▸ THE REQUEST: Search the data for the word "picture" and copy every line where it occurs.

▸ DATASET CONTENT:
——

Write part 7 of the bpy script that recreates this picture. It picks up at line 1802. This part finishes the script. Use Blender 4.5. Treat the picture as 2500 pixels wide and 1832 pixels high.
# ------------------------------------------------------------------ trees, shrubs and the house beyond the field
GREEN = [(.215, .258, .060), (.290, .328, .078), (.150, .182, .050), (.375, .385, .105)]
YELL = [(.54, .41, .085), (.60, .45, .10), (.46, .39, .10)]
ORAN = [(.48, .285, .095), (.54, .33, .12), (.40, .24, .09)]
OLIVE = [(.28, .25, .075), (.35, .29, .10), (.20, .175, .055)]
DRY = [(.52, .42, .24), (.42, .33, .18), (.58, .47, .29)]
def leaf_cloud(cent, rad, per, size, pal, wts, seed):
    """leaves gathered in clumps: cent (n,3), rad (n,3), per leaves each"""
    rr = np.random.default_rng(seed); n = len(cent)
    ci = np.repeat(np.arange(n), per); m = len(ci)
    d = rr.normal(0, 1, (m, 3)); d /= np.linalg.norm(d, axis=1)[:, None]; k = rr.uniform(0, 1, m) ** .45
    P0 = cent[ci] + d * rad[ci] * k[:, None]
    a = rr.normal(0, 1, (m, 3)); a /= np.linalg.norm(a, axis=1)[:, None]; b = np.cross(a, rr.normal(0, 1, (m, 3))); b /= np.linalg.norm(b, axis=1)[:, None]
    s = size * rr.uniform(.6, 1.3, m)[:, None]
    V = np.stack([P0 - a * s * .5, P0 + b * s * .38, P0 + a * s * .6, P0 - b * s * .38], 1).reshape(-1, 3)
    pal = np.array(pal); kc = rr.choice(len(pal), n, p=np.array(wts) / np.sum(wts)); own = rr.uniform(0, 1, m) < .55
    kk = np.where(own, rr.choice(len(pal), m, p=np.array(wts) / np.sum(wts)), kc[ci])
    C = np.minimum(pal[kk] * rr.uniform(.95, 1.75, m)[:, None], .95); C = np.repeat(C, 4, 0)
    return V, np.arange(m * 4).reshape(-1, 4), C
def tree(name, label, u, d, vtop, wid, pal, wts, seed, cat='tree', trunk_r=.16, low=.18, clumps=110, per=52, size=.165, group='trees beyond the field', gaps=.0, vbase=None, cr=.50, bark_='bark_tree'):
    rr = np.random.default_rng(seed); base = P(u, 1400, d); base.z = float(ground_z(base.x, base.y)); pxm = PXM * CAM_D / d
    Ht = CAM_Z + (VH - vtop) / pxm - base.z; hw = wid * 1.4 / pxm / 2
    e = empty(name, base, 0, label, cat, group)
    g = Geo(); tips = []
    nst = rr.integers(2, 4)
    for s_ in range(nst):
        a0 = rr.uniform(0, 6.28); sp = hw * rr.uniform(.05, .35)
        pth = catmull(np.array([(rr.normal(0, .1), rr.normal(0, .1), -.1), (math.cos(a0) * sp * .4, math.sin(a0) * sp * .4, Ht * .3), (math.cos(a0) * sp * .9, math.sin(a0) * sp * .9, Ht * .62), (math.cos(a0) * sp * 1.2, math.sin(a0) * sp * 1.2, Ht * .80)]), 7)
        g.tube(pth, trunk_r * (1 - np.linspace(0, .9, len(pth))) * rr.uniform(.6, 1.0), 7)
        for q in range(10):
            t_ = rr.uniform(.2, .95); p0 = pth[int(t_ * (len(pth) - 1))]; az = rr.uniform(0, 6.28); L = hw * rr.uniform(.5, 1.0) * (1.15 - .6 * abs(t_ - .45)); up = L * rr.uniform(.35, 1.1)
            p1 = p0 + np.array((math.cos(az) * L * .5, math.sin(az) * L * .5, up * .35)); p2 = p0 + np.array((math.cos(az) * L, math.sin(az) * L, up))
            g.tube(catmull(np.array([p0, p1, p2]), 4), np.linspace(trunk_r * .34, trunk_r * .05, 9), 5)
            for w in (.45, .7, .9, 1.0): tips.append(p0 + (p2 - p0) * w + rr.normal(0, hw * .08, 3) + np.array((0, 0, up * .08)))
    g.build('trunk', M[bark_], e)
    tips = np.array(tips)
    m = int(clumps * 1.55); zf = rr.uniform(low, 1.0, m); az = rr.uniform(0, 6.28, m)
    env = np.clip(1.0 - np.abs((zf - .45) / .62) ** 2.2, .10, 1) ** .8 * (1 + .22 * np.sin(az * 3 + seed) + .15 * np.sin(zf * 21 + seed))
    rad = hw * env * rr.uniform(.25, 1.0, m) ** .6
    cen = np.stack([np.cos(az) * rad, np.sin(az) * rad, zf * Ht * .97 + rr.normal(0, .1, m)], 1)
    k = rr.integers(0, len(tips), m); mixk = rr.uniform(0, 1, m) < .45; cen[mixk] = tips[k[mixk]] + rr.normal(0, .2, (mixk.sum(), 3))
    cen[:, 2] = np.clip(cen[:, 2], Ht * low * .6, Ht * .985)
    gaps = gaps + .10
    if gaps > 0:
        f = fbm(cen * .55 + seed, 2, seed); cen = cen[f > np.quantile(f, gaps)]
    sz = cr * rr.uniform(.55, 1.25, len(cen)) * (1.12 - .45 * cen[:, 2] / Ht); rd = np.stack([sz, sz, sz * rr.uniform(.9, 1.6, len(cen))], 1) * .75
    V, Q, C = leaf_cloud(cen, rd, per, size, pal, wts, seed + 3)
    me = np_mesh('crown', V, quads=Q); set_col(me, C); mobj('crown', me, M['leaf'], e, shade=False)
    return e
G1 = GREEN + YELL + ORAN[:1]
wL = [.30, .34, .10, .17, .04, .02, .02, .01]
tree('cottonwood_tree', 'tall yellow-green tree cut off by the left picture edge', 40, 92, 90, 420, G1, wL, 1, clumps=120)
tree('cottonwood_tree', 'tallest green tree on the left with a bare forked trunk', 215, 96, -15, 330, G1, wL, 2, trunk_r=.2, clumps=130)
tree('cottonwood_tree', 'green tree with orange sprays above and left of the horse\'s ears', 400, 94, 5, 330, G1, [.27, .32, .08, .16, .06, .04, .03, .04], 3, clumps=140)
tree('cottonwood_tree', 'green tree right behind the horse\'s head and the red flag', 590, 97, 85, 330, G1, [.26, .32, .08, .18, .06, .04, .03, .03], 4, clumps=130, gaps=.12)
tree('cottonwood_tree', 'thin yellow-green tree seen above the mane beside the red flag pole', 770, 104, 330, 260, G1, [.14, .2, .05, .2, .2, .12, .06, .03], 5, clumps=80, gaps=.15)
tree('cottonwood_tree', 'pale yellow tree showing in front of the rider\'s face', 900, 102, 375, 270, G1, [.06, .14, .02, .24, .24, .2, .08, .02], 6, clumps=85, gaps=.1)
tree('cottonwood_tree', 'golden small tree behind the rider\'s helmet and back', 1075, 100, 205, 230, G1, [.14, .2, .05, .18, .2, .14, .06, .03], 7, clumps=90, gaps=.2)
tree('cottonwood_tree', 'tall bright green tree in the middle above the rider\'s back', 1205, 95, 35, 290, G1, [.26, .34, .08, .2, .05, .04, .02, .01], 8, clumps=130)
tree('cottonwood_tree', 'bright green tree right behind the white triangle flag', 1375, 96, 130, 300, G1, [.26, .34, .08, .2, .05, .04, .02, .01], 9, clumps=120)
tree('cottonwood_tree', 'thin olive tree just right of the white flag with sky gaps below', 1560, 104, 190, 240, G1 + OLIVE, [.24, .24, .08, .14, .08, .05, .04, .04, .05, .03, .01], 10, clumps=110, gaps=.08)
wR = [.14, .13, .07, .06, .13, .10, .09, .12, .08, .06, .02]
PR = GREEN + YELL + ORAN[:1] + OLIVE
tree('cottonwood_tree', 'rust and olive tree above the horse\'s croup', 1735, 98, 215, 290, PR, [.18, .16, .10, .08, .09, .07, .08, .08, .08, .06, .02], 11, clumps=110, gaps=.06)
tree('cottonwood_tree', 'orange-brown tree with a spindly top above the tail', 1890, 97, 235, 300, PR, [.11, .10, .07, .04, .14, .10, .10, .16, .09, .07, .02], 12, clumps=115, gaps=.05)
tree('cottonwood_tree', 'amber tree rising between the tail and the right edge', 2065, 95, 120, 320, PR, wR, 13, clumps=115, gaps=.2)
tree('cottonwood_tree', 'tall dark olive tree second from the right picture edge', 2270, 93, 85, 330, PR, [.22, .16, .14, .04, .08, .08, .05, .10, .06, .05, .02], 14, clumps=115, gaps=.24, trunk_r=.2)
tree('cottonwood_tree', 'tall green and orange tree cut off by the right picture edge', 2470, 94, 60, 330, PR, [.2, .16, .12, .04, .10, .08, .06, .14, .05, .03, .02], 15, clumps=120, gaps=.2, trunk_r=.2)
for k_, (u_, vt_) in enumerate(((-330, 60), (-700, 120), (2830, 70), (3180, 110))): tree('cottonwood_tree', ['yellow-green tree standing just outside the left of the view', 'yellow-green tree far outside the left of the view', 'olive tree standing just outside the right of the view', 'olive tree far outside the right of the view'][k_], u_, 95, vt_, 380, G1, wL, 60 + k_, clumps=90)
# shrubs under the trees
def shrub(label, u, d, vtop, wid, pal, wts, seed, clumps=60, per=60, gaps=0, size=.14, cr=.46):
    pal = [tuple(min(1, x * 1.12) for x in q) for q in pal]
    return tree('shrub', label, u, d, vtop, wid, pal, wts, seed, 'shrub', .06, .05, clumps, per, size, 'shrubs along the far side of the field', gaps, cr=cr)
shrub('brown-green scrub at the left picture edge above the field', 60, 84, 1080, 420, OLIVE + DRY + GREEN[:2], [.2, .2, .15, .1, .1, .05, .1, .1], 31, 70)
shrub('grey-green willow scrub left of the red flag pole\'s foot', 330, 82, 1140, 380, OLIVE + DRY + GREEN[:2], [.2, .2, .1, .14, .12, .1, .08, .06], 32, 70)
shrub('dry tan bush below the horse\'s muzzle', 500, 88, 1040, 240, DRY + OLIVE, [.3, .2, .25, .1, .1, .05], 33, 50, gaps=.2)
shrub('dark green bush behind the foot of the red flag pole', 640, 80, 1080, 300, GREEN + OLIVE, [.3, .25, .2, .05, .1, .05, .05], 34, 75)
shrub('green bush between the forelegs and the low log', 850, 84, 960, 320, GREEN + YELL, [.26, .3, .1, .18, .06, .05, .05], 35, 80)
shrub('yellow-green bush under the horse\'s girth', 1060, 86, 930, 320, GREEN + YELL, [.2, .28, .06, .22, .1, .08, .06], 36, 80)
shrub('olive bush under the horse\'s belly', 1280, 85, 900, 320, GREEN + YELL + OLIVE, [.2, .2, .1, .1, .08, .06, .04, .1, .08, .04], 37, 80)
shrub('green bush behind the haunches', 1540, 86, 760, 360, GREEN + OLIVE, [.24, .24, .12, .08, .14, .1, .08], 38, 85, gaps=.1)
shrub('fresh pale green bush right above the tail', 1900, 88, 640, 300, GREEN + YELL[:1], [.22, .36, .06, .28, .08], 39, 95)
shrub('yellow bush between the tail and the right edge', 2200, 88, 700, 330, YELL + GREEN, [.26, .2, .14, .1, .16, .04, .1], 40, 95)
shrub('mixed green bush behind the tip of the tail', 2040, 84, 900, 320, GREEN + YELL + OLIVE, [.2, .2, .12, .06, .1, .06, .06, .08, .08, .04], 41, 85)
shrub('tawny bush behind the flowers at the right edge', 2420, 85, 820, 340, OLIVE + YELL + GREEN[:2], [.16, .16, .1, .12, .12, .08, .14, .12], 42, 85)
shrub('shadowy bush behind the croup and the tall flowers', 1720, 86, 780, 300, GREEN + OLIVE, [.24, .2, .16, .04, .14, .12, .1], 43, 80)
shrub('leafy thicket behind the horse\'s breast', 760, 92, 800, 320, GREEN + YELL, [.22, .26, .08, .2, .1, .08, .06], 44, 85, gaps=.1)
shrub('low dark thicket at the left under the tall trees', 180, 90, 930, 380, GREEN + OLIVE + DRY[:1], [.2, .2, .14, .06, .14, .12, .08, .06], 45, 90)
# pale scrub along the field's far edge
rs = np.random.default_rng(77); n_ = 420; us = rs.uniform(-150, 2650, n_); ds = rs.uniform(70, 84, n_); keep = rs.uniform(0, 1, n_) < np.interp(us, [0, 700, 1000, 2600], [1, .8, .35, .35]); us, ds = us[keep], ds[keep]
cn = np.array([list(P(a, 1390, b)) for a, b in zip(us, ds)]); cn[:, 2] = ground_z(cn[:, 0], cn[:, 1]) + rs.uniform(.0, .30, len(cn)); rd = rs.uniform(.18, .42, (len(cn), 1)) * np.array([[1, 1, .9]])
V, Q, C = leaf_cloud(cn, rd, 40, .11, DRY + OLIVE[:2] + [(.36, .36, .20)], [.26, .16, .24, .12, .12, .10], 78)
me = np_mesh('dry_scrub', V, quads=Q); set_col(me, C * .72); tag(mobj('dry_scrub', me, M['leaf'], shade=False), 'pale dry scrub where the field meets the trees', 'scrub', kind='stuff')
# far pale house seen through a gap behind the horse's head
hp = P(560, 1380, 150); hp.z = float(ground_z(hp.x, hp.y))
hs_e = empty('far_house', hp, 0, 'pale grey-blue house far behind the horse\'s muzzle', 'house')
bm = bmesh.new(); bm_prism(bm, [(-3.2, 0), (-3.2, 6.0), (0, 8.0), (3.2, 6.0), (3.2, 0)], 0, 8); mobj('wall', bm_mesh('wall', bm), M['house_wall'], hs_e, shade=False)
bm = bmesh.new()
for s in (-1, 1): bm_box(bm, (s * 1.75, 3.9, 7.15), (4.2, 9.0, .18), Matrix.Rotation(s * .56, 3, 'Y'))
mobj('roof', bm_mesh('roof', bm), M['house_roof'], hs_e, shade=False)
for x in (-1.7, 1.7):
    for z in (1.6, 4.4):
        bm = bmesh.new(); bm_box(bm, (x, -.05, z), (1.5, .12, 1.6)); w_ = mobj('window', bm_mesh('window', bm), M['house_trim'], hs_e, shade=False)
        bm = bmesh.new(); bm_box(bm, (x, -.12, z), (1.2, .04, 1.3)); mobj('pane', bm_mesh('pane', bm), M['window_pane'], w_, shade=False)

——

▸ THE SOLUTION:
Write part 7 of the bpy script that recreates this picture. It picks up at line 1802. This part finishes the script. Use Blender 4.5. Treat the picture as 2500 pixels wide and 1832 pixels high.
tree('cottonwood_tree', 'tall yellow-green tree cut off by the left picture edge', 40, 92, 90, 420, G1, wL, 1, clumps=120)
tree('cottonwood_tree', 'tall dark olive tree second from the right picture edge', 2270, 93, 85, 330, PR, [.22, .16, .14, .04, .08, .08, .05, .10, .06, .05, .02], 14, clumps=115, gaps=.24, trunk_r=.2)
tree('cottonwood_tree', 'tall green and orange tree cut off by the right picture edge', 2470, 94, 60, 330, PR, [.2, .16, .12, .04, .10, .08, .06, .14, .05, .03, .02], 15, clumps=120, gaps=.2, trunk_r=.2)
shrub('brown-green scrub at the left picture edge above the field', 60, 84, 1080, 420, OLIVE + DRY + GREEN[:2], [.2, .2, .15, .1, .1, .05, .1, .1], 31, 70)